Der Heilige Johannes vom Kreuz spricht davon, dass bei Jesus das Wichtigste nicht auf der Oberfläche liegt, sondern in der Tiefe verborgen ist. „So verborgen, dass eigentlich das meiste noch ungesagt und sogar unverstanden“ bleibt, sagt er, obwohl die Heiligen und Kirchenlehrer schon so viel von Ihm erkannt und ausgesprochen haben.
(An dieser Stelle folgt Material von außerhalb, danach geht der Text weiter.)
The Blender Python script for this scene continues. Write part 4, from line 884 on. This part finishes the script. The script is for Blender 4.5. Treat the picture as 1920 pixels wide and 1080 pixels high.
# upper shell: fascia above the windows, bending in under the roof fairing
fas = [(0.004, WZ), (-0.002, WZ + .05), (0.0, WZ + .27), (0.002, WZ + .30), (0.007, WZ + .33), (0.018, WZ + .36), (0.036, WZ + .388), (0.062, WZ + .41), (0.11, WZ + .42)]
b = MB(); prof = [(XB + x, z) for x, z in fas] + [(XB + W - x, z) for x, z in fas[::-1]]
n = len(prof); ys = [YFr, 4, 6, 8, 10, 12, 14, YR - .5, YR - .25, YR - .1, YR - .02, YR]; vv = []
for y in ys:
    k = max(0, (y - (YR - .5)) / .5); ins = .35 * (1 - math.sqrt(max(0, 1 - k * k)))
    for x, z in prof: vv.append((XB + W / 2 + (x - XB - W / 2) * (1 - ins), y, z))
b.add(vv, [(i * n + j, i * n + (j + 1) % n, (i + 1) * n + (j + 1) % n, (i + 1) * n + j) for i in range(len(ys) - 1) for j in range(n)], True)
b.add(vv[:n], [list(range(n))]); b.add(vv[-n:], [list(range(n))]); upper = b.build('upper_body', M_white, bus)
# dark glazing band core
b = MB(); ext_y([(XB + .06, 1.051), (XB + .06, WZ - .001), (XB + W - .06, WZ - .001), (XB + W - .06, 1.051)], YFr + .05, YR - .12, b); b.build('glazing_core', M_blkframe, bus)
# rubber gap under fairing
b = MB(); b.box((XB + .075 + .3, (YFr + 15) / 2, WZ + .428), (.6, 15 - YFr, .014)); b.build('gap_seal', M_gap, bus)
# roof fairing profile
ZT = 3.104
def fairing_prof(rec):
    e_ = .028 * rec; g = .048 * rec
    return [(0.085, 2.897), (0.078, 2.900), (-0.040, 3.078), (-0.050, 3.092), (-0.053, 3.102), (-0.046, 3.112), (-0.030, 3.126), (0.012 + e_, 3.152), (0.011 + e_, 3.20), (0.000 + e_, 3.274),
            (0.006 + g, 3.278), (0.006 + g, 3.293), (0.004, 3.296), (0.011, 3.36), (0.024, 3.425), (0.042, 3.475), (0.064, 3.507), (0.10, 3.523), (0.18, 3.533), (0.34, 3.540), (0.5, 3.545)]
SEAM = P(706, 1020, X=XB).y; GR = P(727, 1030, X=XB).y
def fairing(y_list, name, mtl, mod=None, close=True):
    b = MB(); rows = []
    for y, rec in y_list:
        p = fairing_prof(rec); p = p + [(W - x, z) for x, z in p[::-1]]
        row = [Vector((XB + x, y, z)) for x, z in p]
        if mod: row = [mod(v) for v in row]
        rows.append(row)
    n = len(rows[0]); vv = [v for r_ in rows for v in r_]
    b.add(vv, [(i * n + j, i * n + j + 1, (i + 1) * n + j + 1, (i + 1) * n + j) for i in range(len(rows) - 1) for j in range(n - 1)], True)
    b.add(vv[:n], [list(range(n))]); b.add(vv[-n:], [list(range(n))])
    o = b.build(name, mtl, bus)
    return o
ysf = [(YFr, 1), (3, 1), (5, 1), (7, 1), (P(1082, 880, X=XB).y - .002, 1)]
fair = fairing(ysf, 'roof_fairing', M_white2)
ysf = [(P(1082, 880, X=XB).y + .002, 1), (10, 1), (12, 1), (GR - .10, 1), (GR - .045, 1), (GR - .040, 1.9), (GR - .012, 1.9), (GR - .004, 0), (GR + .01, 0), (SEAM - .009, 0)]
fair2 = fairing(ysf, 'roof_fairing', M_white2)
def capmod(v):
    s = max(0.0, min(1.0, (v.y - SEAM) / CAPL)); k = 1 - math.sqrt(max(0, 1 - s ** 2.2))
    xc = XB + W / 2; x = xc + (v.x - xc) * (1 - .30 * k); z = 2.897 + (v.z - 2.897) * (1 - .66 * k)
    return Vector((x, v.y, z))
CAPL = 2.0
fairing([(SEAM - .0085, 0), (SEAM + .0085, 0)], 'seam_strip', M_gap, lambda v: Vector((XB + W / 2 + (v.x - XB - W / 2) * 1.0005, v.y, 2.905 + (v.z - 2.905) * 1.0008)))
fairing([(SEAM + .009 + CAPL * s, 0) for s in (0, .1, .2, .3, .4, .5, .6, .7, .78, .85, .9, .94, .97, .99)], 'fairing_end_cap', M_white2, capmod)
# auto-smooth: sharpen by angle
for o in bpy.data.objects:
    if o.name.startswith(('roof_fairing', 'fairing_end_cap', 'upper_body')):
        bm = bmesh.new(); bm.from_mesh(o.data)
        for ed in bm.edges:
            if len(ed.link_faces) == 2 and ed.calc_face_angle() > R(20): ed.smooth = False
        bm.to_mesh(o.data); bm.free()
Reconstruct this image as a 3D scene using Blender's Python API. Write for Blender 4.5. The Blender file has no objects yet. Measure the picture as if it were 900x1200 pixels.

Dieser heilige Mystiker will uns darin bestärken, unseren Glauben als einen mutigen Gang in die Tiefe zu verstehen und zu leben: in die Tiefe Gottes und in die eigene Tiefe.
Die Reichtümer Jesu
„Von daher – schreibt Johannes vom Kreuz – kann man sich in Christus immer noch viel mehr hinein vertiefen, denn er ist eine reichhaltige Mine mit vielen Schätzen in den Ausbuchtungen, in denen man, so sehr man sich auch hinein vertieft, weder einen End- noch einen Schlusspunkt findet, im Gegenteil: in jeder Ausbuchtung finden sich da und dort neue Adern mit neuen Reichtümern“.
Es sei gleich hinzugefügt, dass es sich hier keineswegs um ein frommes Glasperlenspiel handelt. Von religiösen Floskeln werden wir nicht satt. Der Heilige will uns dazu ermutigen, das Evangelium mit der eigenen Existenz auszukundschaften. Es sozusagen am eigenen Leib ausprobieren. Den Glauben, die Hoffnung und vor allem die Liebe zu wagen angesichts der einen oder anderen Durststrecke.
Glaube, Hoffnung und Liebe wagen
Denn nur so werde ich erfahren, wie Jesus mir zum Brot wird. Es ist eine große Verheißung des Evangeliums: Wenn mir seine am Kreuz geschundene Liebe zum täglichen Brot wird, dann werde ich menschlich, so wie er menschlich war. Diesen Erfolg will Jesus unter uns haben.
Liebe Schwestern und Brüder, Jesus kennt uns und versteht unsere Not. Es ist alles da, um in dieser Welt als glaubende, hoffende und liebende Menschen zu leben.